Dataset excerpt.
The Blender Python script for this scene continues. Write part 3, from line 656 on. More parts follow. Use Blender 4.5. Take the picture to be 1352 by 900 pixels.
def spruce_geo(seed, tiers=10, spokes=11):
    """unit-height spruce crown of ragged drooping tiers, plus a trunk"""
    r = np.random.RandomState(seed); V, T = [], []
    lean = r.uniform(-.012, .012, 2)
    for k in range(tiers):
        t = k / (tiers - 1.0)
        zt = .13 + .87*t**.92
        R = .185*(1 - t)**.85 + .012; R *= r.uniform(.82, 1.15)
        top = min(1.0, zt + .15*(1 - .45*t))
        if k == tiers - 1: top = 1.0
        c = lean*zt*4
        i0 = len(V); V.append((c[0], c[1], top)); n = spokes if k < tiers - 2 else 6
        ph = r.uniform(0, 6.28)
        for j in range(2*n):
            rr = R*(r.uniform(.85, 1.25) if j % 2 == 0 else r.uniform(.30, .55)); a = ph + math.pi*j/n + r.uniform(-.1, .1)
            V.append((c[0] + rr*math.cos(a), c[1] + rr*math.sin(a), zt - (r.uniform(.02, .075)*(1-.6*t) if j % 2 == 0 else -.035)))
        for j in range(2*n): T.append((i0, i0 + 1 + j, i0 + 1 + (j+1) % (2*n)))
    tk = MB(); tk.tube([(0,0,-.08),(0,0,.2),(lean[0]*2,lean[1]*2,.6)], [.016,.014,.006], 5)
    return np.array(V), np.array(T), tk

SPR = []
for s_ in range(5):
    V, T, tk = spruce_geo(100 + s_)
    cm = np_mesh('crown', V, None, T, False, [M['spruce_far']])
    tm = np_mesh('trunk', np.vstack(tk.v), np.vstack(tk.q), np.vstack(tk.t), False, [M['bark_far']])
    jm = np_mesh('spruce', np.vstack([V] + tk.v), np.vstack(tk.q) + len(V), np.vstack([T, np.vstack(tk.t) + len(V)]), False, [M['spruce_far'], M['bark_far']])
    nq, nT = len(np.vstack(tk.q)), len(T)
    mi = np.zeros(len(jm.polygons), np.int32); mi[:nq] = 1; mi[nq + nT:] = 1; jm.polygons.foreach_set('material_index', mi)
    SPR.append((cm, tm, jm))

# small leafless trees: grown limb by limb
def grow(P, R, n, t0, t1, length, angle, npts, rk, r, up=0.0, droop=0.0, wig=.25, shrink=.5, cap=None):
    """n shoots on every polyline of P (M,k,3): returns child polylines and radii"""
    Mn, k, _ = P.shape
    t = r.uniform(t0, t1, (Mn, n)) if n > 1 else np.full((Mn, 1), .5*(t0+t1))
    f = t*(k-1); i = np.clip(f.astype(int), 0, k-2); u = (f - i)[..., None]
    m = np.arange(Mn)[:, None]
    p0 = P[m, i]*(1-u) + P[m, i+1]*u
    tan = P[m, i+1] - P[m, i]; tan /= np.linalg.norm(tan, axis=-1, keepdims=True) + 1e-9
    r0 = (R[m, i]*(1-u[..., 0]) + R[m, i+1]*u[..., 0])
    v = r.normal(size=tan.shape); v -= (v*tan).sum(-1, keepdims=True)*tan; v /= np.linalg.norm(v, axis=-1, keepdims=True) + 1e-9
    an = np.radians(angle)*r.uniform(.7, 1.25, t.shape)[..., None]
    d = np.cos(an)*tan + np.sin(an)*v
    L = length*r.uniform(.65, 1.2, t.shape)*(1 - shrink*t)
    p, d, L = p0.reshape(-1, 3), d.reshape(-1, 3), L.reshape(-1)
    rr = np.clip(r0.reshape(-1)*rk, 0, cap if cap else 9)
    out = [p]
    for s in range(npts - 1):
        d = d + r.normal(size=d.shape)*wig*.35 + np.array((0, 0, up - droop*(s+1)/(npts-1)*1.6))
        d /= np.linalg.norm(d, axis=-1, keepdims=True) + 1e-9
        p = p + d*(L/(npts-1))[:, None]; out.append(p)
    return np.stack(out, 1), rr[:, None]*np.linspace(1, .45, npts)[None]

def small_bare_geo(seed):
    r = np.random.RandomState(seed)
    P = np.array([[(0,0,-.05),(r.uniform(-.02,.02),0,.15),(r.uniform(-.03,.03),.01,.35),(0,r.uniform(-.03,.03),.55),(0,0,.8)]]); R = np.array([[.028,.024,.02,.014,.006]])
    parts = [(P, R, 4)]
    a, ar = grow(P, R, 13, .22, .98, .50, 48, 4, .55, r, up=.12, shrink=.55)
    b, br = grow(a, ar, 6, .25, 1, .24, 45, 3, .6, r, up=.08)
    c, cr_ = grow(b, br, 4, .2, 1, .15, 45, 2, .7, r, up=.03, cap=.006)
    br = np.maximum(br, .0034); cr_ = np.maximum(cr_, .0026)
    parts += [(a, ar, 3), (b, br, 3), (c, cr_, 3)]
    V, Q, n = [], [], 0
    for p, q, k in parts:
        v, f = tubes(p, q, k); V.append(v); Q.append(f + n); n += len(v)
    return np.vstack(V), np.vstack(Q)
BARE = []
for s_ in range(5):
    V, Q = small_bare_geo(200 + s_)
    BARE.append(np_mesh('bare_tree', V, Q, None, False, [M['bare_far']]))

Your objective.
Give only the number of lines in the preceding material that contain the string "parts".

Finished task.
4